4 replies on “A Well-Respected Man: Artists Pick Their Favorite Kinks Songs”

Why not pick take one more chance by Dave Davies that song is so beutiful Dave is a great songwriter,he is one of the best

The Kinks were groundbreakers when they wrote “I’m Not Like Everybody Else”, a B side of “Sunny Afternoon”. My buddies and I were blown away with the complex rhythm phasing in the background and the first true punk-sounding, defiant anthem. It defines The Kinks and their image as perfectly as it first did 43 years ago! We all know now how influential they were and who was listening very carefully besides us kids.

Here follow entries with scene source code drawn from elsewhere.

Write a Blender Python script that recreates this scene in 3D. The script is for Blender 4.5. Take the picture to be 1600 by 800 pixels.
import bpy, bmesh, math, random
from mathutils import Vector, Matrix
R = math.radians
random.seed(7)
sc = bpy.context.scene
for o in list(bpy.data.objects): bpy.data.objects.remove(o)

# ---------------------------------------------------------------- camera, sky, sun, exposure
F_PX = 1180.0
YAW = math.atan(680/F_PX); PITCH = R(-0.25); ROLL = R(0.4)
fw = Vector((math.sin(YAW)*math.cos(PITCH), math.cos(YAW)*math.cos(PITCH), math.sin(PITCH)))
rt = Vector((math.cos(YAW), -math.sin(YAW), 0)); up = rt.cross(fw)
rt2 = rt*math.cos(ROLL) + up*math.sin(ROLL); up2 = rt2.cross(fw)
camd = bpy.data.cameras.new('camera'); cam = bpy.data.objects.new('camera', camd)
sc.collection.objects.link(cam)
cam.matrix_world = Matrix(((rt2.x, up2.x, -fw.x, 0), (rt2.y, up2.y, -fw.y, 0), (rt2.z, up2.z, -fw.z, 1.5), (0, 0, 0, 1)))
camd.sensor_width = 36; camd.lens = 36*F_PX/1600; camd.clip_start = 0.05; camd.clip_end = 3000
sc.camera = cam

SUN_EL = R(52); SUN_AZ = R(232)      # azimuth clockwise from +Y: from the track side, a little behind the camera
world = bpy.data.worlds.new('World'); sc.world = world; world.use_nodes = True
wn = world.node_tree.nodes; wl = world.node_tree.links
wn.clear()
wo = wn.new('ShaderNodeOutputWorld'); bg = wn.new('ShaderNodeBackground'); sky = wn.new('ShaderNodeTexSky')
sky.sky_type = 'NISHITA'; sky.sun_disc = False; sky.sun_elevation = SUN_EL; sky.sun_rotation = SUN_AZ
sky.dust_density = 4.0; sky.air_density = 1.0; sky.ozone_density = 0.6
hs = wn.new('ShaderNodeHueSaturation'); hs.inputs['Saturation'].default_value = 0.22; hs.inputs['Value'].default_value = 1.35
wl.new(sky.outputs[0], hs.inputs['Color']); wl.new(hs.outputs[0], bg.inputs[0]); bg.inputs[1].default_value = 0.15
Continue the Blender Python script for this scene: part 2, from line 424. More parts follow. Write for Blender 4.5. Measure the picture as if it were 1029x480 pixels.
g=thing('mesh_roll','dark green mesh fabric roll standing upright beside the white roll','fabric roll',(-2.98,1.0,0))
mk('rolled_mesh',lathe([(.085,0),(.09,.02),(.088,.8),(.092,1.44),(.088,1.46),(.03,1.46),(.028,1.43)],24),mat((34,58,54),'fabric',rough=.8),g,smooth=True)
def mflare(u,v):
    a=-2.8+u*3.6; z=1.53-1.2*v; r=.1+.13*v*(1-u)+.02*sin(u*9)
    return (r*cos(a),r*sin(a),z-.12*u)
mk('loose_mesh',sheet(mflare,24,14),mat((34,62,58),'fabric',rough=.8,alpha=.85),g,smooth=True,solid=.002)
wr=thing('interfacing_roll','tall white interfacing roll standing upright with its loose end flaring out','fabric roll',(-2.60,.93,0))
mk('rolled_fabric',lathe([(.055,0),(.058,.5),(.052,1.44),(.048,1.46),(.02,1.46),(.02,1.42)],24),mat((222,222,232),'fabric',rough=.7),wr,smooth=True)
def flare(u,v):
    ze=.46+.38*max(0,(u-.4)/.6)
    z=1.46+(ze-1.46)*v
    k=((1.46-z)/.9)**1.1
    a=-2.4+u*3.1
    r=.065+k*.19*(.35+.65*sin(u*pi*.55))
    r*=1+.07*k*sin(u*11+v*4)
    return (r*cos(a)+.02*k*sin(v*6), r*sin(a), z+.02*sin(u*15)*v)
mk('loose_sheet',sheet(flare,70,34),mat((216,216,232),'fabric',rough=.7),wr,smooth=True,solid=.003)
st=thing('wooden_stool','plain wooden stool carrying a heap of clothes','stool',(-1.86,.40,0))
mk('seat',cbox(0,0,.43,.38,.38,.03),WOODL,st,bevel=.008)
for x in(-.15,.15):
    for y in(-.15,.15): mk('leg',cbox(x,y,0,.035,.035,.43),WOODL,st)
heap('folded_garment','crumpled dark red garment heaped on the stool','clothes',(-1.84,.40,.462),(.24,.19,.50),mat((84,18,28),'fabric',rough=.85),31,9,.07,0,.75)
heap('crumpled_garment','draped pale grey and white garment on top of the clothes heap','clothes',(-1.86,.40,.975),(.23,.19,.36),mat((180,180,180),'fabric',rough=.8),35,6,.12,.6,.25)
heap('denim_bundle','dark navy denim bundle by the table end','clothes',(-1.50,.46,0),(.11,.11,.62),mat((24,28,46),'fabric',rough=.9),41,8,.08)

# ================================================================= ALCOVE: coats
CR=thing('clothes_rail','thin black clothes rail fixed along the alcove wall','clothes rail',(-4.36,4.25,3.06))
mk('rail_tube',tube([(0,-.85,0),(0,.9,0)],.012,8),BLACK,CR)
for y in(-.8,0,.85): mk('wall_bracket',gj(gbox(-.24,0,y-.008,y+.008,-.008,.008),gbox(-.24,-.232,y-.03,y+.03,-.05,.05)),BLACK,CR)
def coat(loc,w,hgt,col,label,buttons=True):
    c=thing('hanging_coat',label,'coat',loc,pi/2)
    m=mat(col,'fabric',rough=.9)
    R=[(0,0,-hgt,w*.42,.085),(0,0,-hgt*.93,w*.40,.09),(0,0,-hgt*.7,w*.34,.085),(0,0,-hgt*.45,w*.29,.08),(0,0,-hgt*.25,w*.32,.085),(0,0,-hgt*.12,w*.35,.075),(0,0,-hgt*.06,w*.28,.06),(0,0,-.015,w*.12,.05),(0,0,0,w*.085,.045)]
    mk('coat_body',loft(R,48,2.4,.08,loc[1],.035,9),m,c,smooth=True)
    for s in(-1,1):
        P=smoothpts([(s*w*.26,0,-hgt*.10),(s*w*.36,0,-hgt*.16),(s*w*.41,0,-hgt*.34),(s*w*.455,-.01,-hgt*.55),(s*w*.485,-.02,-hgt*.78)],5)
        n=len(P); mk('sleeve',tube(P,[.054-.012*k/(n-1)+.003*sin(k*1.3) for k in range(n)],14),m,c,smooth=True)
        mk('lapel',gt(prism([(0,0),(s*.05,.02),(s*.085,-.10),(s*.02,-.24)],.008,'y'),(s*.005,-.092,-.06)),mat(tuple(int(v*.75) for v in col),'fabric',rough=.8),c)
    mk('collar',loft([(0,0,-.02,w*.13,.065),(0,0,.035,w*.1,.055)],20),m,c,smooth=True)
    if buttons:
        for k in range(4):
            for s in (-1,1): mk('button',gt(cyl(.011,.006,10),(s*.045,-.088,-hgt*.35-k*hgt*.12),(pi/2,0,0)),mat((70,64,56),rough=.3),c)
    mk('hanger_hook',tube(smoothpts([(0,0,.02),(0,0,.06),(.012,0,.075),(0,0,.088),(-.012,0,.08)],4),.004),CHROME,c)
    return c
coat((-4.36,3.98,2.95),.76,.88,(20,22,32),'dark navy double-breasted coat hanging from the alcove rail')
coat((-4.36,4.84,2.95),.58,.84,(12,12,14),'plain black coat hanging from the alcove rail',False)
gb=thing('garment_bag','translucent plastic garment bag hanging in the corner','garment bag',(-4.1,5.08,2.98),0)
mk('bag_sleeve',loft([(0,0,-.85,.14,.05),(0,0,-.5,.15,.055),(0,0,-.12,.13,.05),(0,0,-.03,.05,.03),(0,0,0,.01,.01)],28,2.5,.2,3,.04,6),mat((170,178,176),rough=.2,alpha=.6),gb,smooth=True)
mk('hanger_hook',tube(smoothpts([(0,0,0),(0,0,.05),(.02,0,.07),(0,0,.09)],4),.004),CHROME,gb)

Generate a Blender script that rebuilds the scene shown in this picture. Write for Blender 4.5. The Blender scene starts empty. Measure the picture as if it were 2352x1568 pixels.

I love this song and the only song better than it on Something Else is Waterloo Sunset (IMHO). I saw the Kinks at Springfield Civic Center (Mass ) in December of 1983 and it was one of those old genreal admissions shows and the weather was awful. Snow, freezing rain, windy and brutally cold; we waited in line for the doors to the arean to open for hours and were a mess when we finally made a mad rush to the front of the stage. Ray and the band were impressed and touched at the perserverance of the sold out crowd and so they played at least a half hour longer than they had been on that tour. It was during this show that I first heard Two Sisters live and it blew me away. We were all shmushed together like sardines in a can because that’s what happens at gen admin shows and near me were two girls, whom I didn’t know. Near the end of Two Sisters I look over and one of the girls is actually crying and says to her friend, “This song is about me and my sister.” I WILL NEVER FORGET THAT! To me, that’s what Ray has always done best. Write songs about everyone and for everyone while maybe having no one in particular in mind when he actually wrote the song. This girl was young enough to be Ray’s own daughter and yet a song that was released 14 years earlier could have been written about her and her sister. The man exudes bloody fucking brilliance and takes a second seat to no one; Townshend, McCartney, Lennon, Jagger….no one.

Thank you for the days Ray…God Save The Kinks!